Harris’ Greenview Farms, in Screven, Ga., has been in his family since around 1860. It includes 2,800 acres of timberland, pasture for a herd of 1,000 cattle and cultivated fields of cotton, corn, soybeans and peanuts. He has been using winter cover crops on his pastures since the 1950s and on his cultivated fields for the last 10 years.

The soils in Harris’ test plots have improved noticeably. Southeastern Georgia’s soils are sandy and low in organic matter, which means they do a bad job of holding water and plant nutrients. In the trials, the soil’s water-holding capacity has increased 15 to 20 percent, and soil organic matter has increased as much as 1 percent.

“What’s really outstanding is the quality of the soil, and how it’s improving dramatically,” says UGA Forage Extension Specialist Dennis Hancock, who is working with Harris. “I can tell just by the dark, rich color.” The data they are collecting help document these changes.

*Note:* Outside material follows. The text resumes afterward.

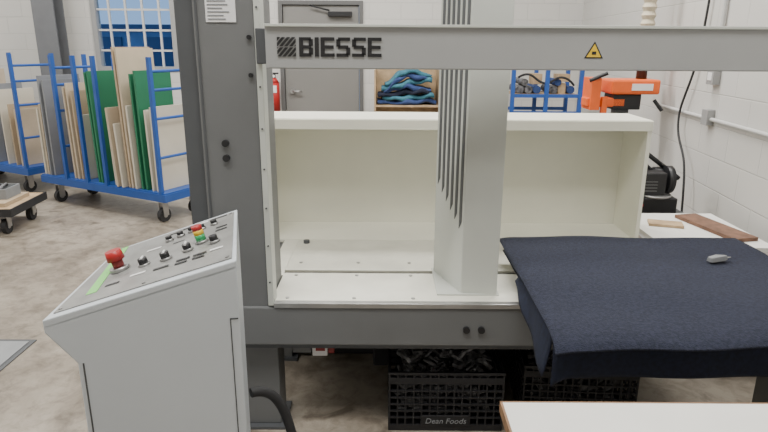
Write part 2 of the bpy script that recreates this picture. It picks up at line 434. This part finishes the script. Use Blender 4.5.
# ------------------------------------------------------------ felt covered table
wt=empty('work_table',(0,0,0))
box('table_top',.62,1.60,1.82,2.66,.665,.70,'desk',wt,.003)
boxes('rails',[(.70,1.55,1.90,1.95,.612,.665),(.70,1.55,2.5,2.55,.612,.665)],'gray_dk',wt)
boxes('legs',[(1.54,1.58,1.90,1.94,0,.665)],'blackr',wt)
def cloth(name,x0,x1,ys,zs,m,parent,amp=.006,thick=.012,left_drop=.0,skew=0,ysk=0):
    bm=bmesh.new(); NX=60
    pts=[Vector((0,y,z)) for y,z in zip(ys,zs)]
    res=[]
    for i in range(len(pts)-1):
        for k in range(6): res.append(pts[i].lerp(pts[i+1],k/6))
    res.append(pts[-1])
    for _ in range(2):
        res=[res[0]]+[(res[i-1]+res[i]*2+res[i+1])/4 for i in range(1,len(res)-1)]+[res[-1]]
    rows=[]
    for j,p in enumerate(res):
        row=[]; tj=j/(len(res)-1); fy=max(0,min(1,(2.5-p.y)/.8))
        for i in range(NX+1):
            t=i/NX; x=x0+(x1-x0)*t + skew*tj*(1-t)
            w=amp*(math.sin(x*7+p.y*3)+.6*math.sin(x*13-p.y*9+1)+.4*math.sin(p.y*17+x*5))
            hang=max(0,(tj-.7)/.3)
            y=p.y-hang*.006*math.sin(x*14)+.008*math.sin(x*3.1)*hang+ysk*t*fy
            z=p.z+w*(1-.5*hang)
            if t<.06: z-=left_drop*((.06-t)/.06)**2
            row.append(bm.verts.new((x,y,z)))
        rows.append(row)
    for j in range(len(rows)-1):
        for i in range(NX):
            bm.faces.new((rows[j][i],rows[j][i+1],rows[j+1][i+1],rows[j+1][i]))
    o=finish(name,bm,m,parent,smooth=True)
    s=o.modifiers.new('Solidify','SOLIDIFY'); s.thickness=thick; s.offset=1
    return o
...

Richer soil, better yields

Along with soil quality, cotton yields also appear to be improving in the trials. In 2012, 1,600 pounds of lint per acre was harvested when cotton was planted after a cover crop of ryegrass, and 1,100 pounds per acre was harvested when no cover crop was used.

In his trials, Harris planted 45-acre combinations of ryegrass, triticale and crimson clover, followed by a cotton crop. He fed his baled silage on farm and sold to dairy and beef farmers. One neighboring dairyman saw a 20 percent increase in milk production after just a few days of feeding his cows this nutrient-rich silage, Harris said.

“Everything has been positive–the energy we’re able to produce from this grass, the way cattle are transferring those nutrients into meat or milk or whatever else the farmer needs,” he said. “We’re just seeing an abundance of positives.”